Where does that leave all those folks who wanted a cheap and simple little notebook for when space, cost and weight mattered? Nowhere, really. Tablets are wonderful and I wouldn’t want to be without mine, but they are not full-function computers. Not as long as real productivity software isn’t available for them, and not as long as tablet makers act as if something as simple and necessary as being able to do or look at two things at once were the second coming. Fewer dropped calls, anyone?
So for now, if you peruse Best Buy or CostCo or Fry’s ads, you either get a tablet or a notebook with a 14-inch screen or larger, or you spring for an expensive Macbook Air or an Ultrabook.
That leaves a big void, and a bad taste in the mouth. For the fact is that there could be totally competent netbooks in the impulse buy price range if it weren’t for the reality that Intel makes all those pricey Core processors that all by themselves can cost several times as much as a basic netbook. Which means the myth that you need a real Intel Core processor to run Windows and not just some wimpy ARM chip must be upheld. Personally, I do not believe that for a second, but the financial fortunes of two major technology companies (Microsoft and Intel) are built upon this mantra, and that won’t change unless something gives.
So what did I do when my little old 8.9-inch Acer Aspire One finally gave out? First despair because I couldn’t find a contemporary replacement, then grudgingly accept the reality of the netbook’s demise and buy a new Aspire One, one with an 11.6-inch 720p screen and a Celeron processor. I got a refurbished one from Acer because it was cheaper and comes with Windows 7 instead of Windows 8. So there.
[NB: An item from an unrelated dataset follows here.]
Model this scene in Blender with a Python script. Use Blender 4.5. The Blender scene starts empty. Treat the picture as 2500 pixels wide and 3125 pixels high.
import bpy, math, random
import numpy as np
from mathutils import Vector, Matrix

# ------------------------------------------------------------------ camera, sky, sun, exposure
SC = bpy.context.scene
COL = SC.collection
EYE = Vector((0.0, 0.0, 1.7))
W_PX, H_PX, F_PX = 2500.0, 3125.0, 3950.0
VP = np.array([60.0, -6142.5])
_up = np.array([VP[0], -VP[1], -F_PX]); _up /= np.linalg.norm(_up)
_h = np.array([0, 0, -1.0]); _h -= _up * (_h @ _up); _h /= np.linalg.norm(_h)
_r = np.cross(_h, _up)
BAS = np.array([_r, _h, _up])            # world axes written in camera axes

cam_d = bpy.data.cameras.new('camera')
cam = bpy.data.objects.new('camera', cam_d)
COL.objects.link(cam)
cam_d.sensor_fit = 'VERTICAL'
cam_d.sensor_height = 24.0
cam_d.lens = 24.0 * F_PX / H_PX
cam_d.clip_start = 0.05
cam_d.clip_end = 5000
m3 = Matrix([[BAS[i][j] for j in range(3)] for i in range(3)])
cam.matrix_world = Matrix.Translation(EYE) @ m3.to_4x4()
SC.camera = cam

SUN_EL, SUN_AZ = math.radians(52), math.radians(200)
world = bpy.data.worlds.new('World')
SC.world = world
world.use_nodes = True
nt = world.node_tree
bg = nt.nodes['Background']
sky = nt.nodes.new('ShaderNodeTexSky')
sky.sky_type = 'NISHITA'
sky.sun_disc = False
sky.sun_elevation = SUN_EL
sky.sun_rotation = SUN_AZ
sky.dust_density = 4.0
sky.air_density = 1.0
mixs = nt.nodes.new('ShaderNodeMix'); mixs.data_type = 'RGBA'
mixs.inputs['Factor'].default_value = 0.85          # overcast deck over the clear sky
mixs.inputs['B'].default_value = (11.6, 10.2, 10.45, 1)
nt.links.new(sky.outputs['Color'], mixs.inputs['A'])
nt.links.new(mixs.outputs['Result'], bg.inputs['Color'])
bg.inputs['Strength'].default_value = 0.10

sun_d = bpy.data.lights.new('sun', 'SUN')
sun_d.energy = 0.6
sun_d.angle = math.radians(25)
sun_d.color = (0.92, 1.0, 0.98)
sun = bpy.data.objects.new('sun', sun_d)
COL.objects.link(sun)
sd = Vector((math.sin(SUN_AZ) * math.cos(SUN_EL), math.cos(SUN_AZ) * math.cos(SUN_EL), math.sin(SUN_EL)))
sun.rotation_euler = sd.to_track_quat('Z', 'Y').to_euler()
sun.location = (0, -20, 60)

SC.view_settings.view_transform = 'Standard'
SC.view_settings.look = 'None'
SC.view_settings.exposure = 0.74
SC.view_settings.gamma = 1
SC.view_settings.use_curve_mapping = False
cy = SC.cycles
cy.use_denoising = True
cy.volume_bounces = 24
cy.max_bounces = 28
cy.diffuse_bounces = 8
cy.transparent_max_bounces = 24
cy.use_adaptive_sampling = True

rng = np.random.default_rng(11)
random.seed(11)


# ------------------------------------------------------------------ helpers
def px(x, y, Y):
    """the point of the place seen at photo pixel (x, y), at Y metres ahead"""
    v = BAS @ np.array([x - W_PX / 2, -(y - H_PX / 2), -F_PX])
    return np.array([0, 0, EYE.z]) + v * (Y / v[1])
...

But what if a low, low price is not the issue and you want something really rugged in the (former) netbook size and weight category? Then you get an Algiz XRW from the Handheld Group. It’s small and light enough, runs forever on a charge thanks to using a little engine that for the most part can (the Atom N2600), and has a 720p screen good enough for real, contemporary work. And it’s for all practical purposes indestructible.